As I make the case for a focus on the Lord in all of life, it raises the question - What does that look like? Does it mean we should sit idly by and simply ponder the attributes of God throughout the day? No. There is a time for meditation, but the Bible speaks clearly regarding the fact that there is a time for action. As God's children, we are to be people of action. There is a time for work, a time to disciple our children, a time to take dominion in this world. However, even in the midst of activity, even in the midst of chaos, we can (and should) make an effort to focus our minds, our hearts and our lives on the Lord. We can pray without ceasing even as we work. We can worship the Lord even as we perform the duties required in our families. We can hide God's word in our heart even as we enjoy the leisure time He has given.

Practical application:
  1. Be careful what influences are allowed in your life. People, books, music, movies and social media all seek to influence your focus.
  2. Be conscious of what thoughts you allow your mind to dwell on (Proverbs 23:7). It's been said, What consumes your mind controls your life.
  3. Be diligent to guard your heart and the people, media and thoughts that affect it (Proverbs 4:23).
  4. Make a conscious effort to make God the focal point of your life. Throughout the day and throughout the week, ask yourself, What is my focus? Our purpose, the point of concentration in our lives, should be to bring glory to God (I Corinthians 10:31).

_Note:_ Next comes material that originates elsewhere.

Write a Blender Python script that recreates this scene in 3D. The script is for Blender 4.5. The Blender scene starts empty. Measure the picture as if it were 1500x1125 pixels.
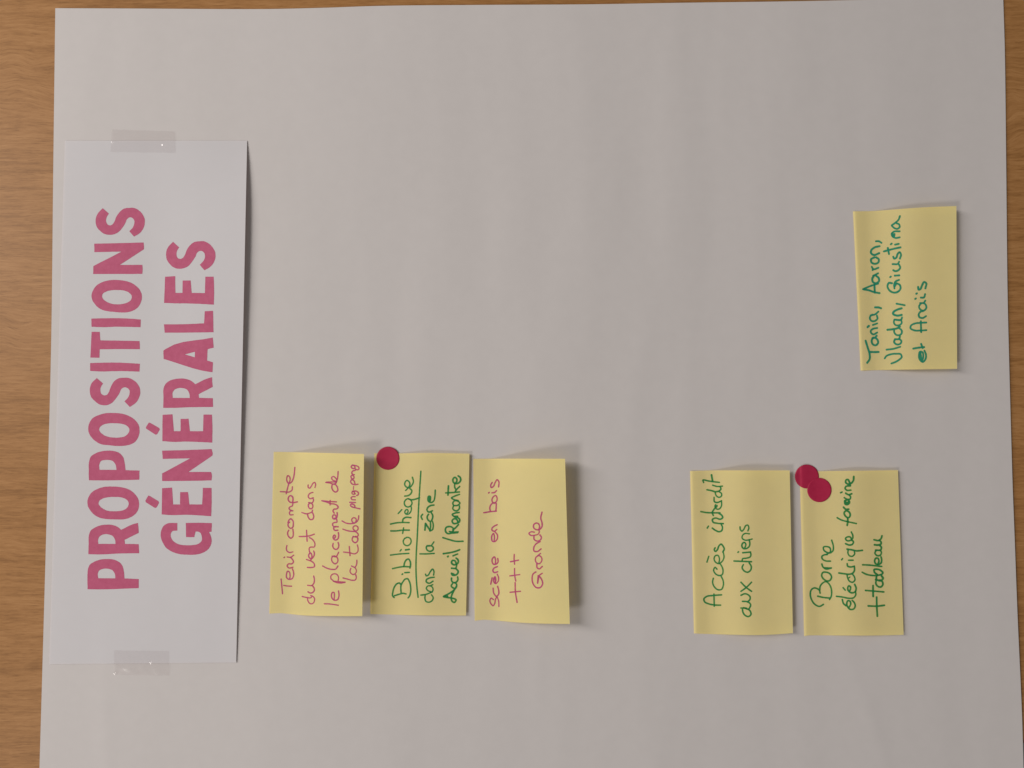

Is your life like the out of focus picture? Are you having trouble recognizing the image? Make a commitment today to bring God into focus in your life. Turn your eyes upon Jesus. Look full in His wonderful face. And the things of earth will grow strangely dim in the light of His glory and grace.

Philippians 4:8
Finally, brethren, whatsoever things are true, whatsoever things are honest, whatsoever things are just, whatsoever things are pure, whatsoever things are lovely, whatsoever things are of good report; if there be any virtue, and if there be any praise, think on these things.